The Adoption of the Kyoto Protocol of the United Nations Framework Convention on Climate Change

  • Tomaž Gerden


The measures at the level of the United Nations have been implemented in light of the scientific research on the increasing emissions of gases, predominantly created during fossil fuels combustion, which cause the warming of the atmosphere and result in harmful climate change effects. The adoption of this measures has also been demanded by non-governmental environmental organisations. The United Nations Framework Convention on Climate Change was adopted by the leaders of the intergovernmental organisation members at the United Nations Conference on Environment and Development in June 1992 in Rio de Janeiro. After the ratification process, it came into force in March 1994. It also provided for the drawing-up of an appendix: a Protocol on the obligatory reduction of greenhouse gas emissions. The Parties to the Framework Convention started the negotiations at their first annual conference COP1 in Berlin in March and April 1995. Due to their modest greenhouse gas emissions per capita and their right to development, the developing states demanded that the obligatory reductions of these emissions only be implemented by the industrially-developed countries. In the latter camp, the European Union favoured a tougher implementation; the United States of America argued for a less demanding agreement due to the pressure of the oil and coal lobbies; while the OPEC member countries were against all measures.
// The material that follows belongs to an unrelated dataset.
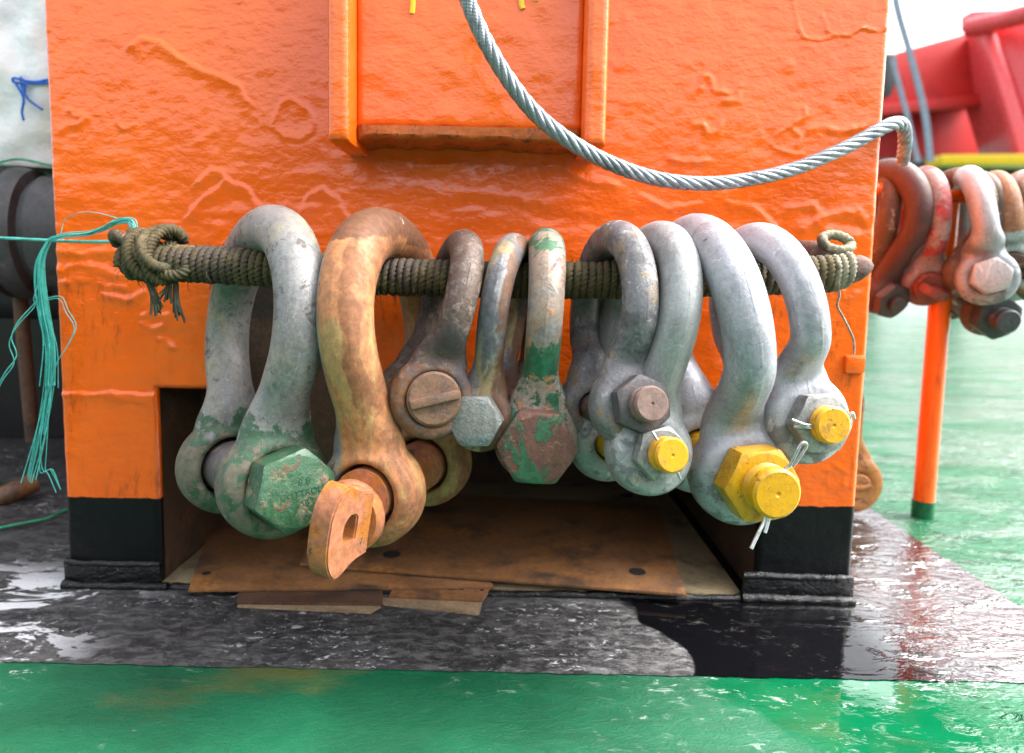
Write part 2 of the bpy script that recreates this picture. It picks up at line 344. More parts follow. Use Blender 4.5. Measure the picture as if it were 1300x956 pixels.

After lengthy negotiations, the Protocol was adopted at the end of the COP3 Conference in Kyoto on 11 December 1997. It only involved a group of industrially developed countries, which undertook to reduce their emissions by 5.2 %, on average, until the year 2012 in comparison with the base-year of 1990. In the EU as well as in Slovenia, an 8 % reduction was implemented. As the United States of America withdrew from the Kyoto Protocol in 2001, its ratification was delayed. It came into force on 16 February 2005, after it had been ratified by more than 55 UN member states, together responsible for more than 55 % of the total global greenhouse gas emissions.